Impairment of assets

Assets, other than those measured at fair value, are assessed for indicators of impairment at each Statement of Financial Position date. If there is objective evidence of impairment, an impairment loss is recognised in the Statement of Income and Retained Earnings as described below.

Fixed asset investments

Interests in subsidiaries, associates and jointly controlled entities are initially measured at cost and subsequently measured at cost less any accumulated impairment losses. The investments are assessed for impairment at each reporting date and any impairment losses or reversals of impairment losses are recognised immediately in the income statement.

A subsidiary is an entity controlled by the Company. Control is the power to govern the financial and operating policies of the entity so as to obtain benefits from its activities.

Cash and cash equivalents

Cash and cash equivalents are basic financial assets and include cash in hand, deposits held at call with banks and other short-term liquid investments with original maturities of three months or less.

Financial instruments

The Company only enters into basic financial instruments and transactions that result in the recognition of financial assets and liabilities like trade and other debtors and creditors, loans from banks and other third parties, loans to and from related parties and investments in non-puttable ordinary shares.

Financial assets
Basic financial assets, including trade and other debtors, and amounts due from related companies, are initially recognised at transaction price, unless the arrangement constitutes a financing transaction, where the transaction is measured at the present value of the future receipts discounted at a market rate of interest.

Such assets are subsequently carried at amortised cost using the effective interest method.
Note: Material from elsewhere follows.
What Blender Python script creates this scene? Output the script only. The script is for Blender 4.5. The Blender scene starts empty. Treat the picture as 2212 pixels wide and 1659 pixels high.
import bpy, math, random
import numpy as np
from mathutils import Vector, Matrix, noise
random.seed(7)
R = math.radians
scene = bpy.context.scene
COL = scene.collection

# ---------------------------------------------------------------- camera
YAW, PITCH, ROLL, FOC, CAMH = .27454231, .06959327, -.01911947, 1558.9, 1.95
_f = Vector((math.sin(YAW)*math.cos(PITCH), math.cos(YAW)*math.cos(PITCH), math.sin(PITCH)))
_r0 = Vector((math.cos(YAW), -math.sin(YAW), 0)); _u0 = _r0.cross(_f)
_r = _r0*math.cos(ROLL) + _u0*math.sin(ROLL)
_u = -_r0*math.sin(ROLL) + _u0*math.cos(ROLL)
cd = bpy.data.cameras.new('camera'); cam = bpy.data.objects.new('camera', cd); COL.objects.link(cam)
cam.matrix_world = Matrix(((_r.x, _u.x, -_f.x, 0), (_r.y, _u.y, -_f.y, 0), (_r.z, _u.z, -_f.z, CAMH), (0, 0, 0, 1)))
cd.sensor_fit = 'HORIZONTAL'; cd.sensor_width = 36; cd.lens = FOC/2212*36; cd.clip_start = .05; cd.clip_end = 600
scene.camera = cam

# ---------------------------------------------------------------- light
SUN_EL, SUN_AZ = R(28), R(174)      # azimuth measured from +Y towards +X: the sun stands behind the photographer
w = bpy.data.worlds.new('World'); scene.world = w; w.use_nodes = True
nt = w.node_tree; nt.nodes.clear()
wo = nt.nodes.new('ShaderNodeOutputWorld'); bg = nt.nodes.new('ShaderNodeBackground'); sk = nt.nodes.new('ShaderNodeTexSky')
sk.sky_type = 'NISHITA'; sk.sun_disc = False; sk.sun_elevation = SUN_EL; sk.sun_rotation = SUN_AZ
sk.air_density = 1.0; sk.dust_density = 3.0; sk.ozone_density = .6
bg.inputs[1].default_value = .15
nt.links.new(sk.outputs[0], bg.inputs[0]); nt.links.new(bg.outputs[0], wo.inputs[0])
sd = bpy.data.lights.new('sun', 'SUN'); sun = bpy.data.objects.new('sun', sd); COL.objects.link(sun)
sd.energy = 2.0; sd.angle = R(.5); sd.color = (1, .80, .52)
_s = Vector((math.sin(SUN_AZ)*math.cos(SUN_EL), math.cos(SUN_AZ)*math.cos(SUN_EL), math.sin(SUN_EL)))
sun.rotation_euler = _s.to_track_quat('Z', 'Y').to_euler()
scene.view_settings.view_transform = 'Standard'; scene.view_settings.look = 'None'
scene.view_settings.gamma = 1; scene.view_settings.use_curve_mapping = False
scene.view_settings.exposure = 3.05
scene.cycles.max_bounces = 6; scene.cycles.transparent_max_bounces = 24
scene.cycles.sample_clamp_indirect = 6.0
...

At the end of each reporting period financial assets measured at amortised cost are assessed for objective evidence of impairment. If an asset is impaired the impairment loss is the difference between the carrying amount and the present value of the estimated cash flows discounted at the asset’s original effective interest rate. The impairment loss is recognised in the Statement of Income and Retained Earnings/Statement of Comprehensive Income.

Financial assets are derecognised when (a) the contractual rights to the cash flows from the asset expire or are settled, or (b) substantially all the risks and rewards of the ownership of the asset are transferred to another party or (c) control of the asset has been transferred to another party who has the practical ability to unilaterally sell the asset to an unrelated third party without imposing additional restrictions.

Financial liabilities
Basic financial liabilities, including trade and other creditors and accruals, are initially recognised at transaction price, unless the arrangement constitutes a financing transaction, where the debt instrument is measured at the present value of the future receipts discounted at a market rate of interest.

Trade creditors are obligations to pay for goods or services that have been acquired in the ordinary course of business from suppliers. Trade creditors are classified as current liabilities if payment is due within one year or less. If not, they are presented as non-current liabilities. Trade creditors are recognised initially at transaction price and subsequently measured at amortised cost using the effective interest method.

Financial liabilities are derecognised when the liability is extinguished, that is when the contractual obligation is discharged, cancelled or expires.

Financial assets and liabilities are offset and the net amounts presented in the financial statements when there is a legally enforceable right to set off the recognised amounts and there is an intention to settle on a net basis or to realise the asset and settle the liability simultaneously.

Other financial assets
Other financial assets, including investments in fixed income and equity instruments which are not subsidiaries, associates or joint ventures, are initially measured at fair value, which is normally the transaction price. Such assets are subsequently carried at fair value and the changes in fair value are recognised in profit or loss, except that investments in equity instruments that are not publicly traded and whose fair values cannot be measured reliably are measured at cost less impairment.

2. Employees

2025 2024
Number Number
Monthly average number of persons employed by the company during the year, including directors 6 7

3. Tangible assets

Plant and machinery etc. Total
£ £
Cost
At 01 April 2024 10,129 10,129
Additions 5,622 5,622
Disposals ( 3,477) ( 3,477)
At 31 March 2025 12,274 12,274
Accumulated depreciation
At 01 April 2024 6,481 6,481
Charge for the financial year 3,105 3,105
Disposals ( 2,993) ( 2,993)
At 31 March 2025 6,593 6,593
Net book value
At 31 March 2025 5,681 5,681
At 31 March 2024 3,648 3,648

4. Fixed asset investments

Investments in subsidiaries

2025
£
Cost
At 01 April 2024 1
Disposals ( 1)
At 31 March 2025 0
Carrying value at 31 March 2025 0
Carrying value at 31 March 2024 1

5. Debtors

2025 2024
£ £
Trade debtors 410,754 222,446
Amounts owed by group undertakings 0 39,353
Other debtors 87,500 330,144
498,254 591,943

6. Current asset investments

2025 2024
£ £
Listed investments – at fair value 508,535 499,435

7. Creditors: amounts falling due within one year

2025 2024
£ £
Trade creditors 0 8,532
Corporation tax 80,000 550,095
Other taxation and social security 7,173 0
Other creditors 206,186 265,866
293,359 824,493

8. Called-up share capital

2025 2024
£ £
Allotted, called-up and fully-paid
1,000 Ordinary shares of £ 0.10 each 100 100
230 Ordinary A shares of £ 0.10 each 23 23
123 123

9. Financial commitments

Commitments

2025 2024
£ £
Total future minimum lease payments under non-cancellable operating leases 8,551 62,100

10. Related party transactions

Other related party transactions

2025 2024
£ £
Amounts due from PCB Partners Americas LLC 0 39,353

PCB Partners Americas LLC was a US entity in which the company's subsidiary had a controlling interest. It was filed for dissolution on 22 April 2024.

11. Ultimate controlling party

MPB Holdings Limited, registered in England & Wales, was regarded as the Company's parent company at the Statement of Financial Position date.

The registered office address of MPB Holdings Limited is First Floor, 5 Fleet Place, London EC4M 7RD.